Présidentielles

Des primaires pour rien

La droite a fait son show médiatique, saturant nos écrans télés pendant plusieurs mois avant les fêtes.
La gauche embraye aussitôt et sature à son tour l’espace médiatique. Cet exercice de la primaire est-il vraiment productif au plan politique ? En tous les cas il donne une confirmation de taille : le débat sur les autonomies régionales demeure délibérément absent des thèmes abordés par les candidats ou les journalistes.

Cet embouteillage médiatique pose le problème des autres candidats potentiels, ceux qui sont «en dehors des appareils ». Comment faire émerger une idée neuve quand le consensus conformiste inonde l’espace médiatique ?

Imaginons par exemple qu’il y ait en 2017 l’équivalent de René Dumont, celui qui fit surgir de nulle part, lors de la présidentielle de 1973, un verre d’eau à la main, l’idée neuve de l’écologie dans le débat politique. Il se heurterait au conformisme des idées, qui est le même quarante ans après, mais, il buterait aussi en plus sur un espace médiatique totalement obstrué, et des conditions de la campagne officielle tellement restrictives désormais, que son message en aurait été totalement inaudible.
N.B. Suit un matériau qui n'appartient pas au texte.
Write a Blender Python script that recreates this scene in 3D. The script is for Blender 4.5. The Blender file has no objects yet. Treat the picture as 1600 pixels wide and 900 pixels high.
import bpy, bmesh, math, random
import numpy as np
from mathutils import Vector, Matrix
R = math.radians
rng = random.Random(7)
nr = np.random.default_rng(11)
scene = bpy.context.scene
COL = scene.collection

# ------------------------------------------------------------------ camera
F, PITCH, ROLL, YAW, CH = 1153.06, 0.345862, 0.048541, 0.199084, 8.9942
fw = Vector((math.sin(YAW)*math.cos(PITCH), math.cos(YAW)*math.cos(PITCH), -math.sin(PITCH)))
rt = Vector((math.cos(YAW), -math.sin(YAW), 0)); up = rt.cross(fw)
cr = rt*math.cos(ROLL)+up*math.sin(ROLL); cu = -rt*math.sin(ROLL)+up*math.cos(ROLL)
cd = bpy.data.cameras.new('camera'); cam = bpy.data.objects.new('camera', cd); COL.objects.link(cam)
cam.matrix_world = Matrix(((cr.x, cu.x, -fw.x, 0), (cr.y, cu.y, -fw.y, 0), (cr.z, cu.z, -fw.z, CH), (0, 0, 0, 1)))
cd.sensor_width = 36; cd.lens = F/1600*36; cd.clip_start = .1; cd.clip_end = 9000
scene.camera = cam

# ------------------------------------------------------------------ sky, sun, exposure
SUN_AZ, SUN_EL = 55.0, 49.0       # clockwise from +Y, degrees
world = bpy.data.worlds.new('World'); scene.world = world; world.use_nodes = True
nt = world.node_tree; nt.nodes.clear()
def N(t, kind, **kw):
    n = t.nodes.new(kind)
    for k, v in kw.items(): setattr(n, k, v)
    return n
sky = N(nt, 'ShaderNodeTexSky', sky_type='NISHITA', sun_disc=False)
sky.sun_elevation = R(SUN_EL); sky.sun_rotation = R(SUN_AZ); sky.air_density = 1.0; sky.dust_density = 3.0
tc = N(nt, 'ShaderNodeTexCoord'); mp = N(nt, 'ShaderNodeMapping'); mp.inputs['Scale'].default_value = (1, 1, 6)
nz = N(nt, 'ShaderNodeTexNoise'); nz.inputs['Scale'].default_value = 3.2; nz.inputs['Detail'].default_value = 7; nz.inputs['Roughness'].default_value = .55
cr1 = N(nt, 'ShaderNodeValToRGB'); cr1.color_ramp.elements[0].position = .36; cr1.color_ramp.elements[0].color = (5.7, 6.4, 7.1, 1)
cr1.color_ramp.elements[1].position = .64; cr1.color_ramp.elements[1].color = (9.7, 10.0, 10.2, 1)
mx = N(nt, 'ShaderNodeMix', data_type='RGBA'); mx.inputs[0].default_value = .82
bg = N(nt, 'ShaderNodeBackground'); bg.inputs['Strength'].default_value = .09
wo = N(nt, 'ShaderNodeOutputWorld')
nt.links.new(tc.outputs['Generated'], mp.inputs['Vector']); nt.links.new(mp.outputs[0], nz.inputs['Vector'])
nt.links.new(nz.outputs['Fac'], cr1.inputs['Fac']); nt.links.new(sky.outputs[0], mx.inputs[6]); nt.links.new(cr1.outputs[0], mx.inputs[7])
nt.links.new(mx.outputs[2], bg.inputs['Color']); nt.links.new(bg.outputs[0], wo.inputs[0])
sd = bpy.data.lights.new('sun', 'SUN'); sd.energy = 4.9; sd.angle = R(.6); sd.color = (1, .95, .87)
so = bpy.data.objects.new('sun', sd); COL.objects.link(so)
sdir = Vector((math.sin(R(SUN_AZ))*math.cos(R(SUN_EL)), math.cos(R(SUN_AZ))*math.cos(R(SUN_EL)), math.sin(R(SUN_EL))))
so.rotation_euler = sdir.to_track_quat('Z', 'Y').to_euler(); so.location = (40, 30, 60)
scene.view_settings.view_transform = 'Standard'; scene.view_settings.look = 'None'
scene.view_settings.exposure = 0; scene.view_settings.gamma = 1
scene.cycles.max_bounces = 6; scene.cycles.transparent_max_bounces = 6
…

De Sylvia Pinel à Jean Frédéric Poisson, la primaire propulse sur le devant de la scène toute une série de personnages sans relief et sans proposition, et elle fait barrage à ceux qui, comme Christian Troadec, veulent porter une démarche fondamentale pour la société, pour en finir avec la France jacobine et pour porter le message des autonomies régionales. Les partis officiels sont jacobins, plus qu’ils ne l’ont jamais été. Ceux qui s’en disputent le leadership via la primaire vivent tous à l’intérieur du périphérique, et ils n’ont de chance de percer qu’à condition de respecter un « code jacobin » plus ancré que jamais dans les esprits de « l’intelligentsia parisienne », politiques et journalistes confondus. Et leurs faux débats d’idées, qui dissimulent en fait des rivalités politiciennes, inondent l’espace médiatique et étouffent les voix qui s’élèvent en dehors de ce cadre formaté par et pour les « grands partis ».

Pourtant les arguments objectifs existent pour avancer qu’il y a en France un débat à ouvrir sur la décentralisation. Jamais un mouvement de cette tendance n’avait jamais gagné une présidence d’Exécutif comme nous l’avons fait en Corse. Jamais le mouvement alsacien n’avait obtenu 12% des voix, cinq à dix fois plus qu’auparavant, à une élection régionale. Jamais les Basques n’avaient été si loin dans la définition de leur projet territorial spécifique, et progressé jusqu’à obtenir deux conseillers départementaux. Jamais les catalans du nord n’avaient été aussi nombreux derrière leur «pais català» nié par le découpage régional de Manuel Valls. Et les Bretons se sont hissé à des scores nouveaux pour eux, approchant les 10% au total, mais avec des niveaux à 20% dans le Finistère. Au large du périphérique, les choses bougent beaucoup, mais à l’intérieur du périphérique l’establishment est plus autiste que jamais.

Pour bousculer cet autisme, il nous reste la mobilisation sur le terrain. Celle des maires, ils sont déjà des dizaines qui soutiennent par leur parrainage le candidat régionaliste Christian Troadec, celle des militants et élus qui continuent à lutter pour leur territoire en aspirant à l’émergence d’une nouvelle organisation territoriale en France avec de véritables autonomies.

La Corse est intéressée au premier chef par cette bataille politique.